• Directions for this task
Hand back each line, unchanged, from the top down to the line where "COL = scn.collection" sits.

-----

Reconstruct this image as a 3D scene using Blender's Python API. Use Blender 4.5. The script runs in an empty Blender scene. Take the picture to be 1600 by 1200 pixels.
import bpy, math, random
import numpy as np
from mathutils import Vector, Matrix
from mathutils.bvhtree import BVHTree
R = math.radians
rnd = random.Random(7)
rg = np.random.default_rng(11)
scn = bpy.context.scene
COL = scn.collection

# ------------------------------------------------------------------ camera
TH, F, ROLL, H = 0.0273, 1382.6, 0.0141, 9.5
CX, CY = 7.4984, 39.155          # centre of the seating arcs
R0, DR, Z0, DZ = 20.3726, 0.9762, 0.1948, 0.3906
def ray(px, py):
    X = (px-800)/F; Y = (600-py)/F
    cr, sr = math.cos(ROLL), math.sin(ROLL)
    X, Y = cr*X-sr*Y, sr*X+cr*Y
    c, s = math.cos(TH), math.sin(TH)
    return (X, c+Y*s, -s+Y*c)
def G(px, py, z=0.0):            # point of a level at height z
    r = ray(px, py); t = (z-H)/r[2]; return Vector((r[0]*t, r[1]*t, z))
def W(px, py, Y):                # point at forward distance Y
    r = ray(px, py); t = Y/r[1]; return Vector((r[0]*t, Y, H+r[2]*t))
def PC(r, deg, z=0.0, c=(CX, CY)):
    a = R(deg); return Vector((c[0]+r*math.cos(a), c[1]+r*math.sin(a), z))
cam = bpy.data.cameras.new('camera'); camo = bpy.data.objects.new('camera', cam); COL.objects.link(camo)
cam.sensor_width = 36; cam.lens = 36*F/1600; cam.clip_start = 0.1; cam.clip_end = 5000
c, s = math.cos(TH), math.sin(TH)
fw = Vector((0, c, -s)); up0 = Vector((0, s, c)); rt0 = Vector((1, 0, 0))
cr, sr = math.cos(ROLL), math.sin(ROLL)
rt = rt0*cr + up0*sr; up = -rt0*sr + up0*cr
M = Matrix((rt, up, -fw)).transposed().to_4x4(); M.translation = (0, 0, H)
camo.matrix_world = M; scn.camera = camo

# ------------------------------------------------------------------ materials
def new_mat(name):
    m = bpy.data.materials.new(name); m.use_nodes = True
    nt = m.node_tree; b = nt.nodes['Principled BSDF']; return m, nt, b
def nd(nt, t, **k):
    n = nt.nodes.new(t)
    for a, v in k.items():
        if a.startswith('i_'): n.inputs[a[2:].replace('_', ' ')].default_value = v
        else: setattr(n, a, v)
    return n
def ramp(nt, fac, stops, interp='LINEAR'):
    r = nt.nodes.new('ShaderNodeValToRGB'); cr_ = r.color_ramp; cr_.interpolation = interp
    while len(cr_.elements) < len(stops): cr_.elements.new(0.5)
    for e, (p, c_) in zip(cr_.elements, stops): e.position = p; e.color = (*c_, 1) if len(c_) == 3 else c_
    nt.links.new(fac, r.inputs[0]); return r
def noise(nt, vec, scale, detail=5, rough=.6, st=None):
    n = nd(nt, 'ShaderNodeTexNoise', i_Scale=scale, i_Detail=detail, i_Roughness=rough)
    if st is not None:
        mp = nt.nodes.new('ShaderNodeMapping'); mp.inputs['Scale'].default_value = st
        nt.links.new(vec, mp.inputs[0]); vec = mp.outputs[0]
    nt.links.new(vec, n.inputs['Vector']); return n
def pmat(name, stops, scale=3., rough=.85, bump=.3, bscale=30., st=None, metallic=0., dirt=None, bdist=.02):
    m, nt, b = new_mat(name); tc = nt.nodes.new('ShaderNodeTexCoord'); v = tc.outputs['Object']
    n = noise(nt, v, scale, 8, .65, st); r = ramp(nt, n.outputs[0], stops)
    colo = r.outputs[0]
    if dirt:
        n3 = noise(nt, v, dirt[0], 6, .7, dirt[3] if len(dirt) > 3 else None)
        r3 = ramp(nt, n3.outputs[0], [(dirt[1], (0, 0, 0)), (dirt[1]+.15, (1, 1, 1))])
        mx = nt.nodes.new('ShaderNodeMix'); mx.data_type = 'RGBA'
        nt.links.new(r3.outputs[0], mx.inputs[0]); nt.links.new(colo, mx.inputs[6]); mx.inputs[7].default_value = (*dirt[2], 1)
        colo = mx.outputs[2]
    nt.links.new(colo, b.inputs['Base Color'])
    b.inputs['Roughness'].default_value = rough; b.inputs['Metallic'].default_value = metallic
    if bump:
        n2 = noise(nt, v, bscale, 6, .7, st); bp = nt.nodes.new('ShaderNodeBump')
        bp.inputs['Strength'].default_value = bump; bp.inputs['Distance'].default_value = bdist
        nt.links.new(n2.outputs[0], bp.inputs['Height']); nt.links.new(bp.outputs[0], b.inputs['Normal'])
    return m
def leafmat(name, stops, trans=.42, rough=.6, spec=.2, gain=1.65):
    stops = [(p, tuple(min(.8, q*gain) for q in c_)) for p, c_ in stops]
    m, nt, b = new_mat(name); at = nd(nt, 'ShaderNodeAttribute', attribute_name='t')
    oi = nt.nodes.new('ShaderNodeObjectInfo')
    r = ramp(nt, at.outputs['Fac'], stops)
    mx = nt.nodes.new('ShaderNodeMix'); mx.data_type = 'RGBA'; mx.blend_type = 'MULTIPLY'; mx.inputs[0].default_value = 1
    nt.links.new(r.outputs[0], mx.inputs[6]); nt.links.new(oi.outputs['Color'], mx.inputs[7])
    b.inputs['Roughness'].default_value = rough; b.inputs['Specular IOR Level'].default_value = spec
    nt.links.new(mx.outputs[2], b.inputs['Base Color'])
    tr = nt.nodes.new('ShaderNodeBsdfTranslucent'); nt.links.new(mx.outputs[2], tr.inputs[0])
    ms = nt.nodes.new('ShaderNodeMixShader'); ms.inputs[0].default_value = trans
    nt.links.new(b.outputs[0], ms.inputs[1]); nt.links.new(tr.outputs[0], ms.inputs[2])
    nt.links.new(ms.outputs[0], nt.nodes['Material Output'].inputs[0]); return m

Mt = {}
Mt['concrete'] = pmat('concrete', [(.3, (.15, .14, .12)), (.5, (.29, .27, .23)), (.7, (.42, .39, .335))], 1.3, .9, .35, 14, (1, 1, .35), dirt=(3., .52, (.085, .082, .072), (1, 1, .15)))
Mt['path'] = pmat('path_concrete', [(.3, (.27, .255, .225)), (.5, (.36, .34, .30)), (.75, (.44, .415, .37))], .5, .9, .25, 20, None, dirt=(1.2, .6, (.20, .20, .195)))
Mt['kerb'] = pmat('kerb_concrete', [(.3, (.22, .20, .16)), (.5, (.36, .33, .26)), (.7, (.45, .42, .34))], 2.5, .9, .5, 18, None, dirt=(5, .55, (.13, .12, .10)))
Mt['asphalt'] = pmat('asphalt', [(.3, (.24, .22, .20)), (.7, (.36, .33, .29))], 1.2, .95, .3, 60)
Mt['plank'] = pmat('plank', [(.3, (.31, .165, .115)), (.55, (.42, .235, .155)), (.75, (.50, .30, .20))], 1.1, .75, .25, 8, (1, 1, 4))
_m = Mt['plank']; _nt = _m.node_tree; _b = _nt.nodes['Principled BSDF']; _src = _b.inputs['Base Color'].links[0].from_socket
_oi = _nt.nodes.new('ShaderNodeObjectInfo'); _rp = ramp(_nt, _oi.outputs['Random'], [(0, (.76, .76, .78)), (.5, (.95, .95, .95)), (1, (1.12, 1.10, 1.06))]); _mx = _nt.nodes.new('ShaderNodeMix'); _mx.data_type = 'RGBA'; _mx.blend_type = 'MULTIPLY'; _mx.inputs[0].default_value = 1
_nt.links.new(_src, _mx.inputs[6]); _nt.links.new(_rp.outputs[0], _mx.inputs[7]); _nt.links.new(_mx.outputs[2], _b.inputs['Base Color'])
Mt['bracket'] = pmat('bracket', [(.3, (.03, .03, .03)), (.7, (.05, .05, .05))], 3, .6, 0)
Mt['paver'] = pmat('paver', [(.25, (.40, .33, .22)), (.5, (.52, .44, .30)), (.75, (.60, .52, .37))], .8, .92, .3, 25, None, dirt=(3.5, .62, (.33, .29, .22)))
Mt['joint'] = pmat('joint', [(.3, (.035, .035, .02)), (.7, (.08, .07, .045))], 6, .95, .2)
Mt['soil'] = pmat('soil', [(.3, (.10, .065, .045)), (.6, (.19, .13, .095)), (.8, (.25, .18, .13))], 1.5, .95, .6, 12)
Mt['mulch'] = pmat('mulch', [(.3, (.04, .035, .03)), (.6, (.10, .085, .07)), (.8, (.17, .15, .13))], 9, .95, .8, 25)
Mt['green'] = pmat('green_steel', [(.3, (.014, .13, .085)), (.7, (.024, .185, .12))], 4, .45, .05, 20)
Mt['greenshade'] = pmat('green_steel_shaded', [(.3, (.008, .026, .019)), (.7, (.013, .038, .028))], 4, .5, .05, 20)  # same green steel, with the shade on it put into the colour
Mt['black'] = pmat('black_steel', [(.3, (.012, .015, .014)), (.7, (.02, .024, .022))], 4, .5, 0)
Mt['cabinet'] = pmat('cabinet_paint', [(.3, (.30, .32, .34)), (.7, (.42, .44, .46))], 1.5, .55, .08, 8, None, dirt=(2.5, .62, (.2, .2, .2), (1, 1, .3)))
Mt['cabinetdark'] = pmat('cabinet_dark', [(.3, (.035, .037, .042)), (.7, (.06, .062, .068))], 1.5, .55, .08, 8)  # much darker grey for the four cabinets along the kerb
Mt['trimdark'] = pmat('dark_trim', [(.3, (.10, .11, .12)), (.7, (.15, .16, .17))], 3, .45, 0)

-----

• Solution for this exercise
Reconstruct this image as a 3D scene using Blender's Python API. Use Blender 4.5. The script runs in an empty Blender scene. Take the picture to be 1600 by 1200 pixels.
import bpy, math, random
import numpy as np
from mathutils import Vector, Matrix
from mathutils.bvhtree import BVHTree
R = math.radians
rnd = random.Random(7)
rg = np.random.default_rng(11)
scn = bpy.context.scene
COL = scn.collection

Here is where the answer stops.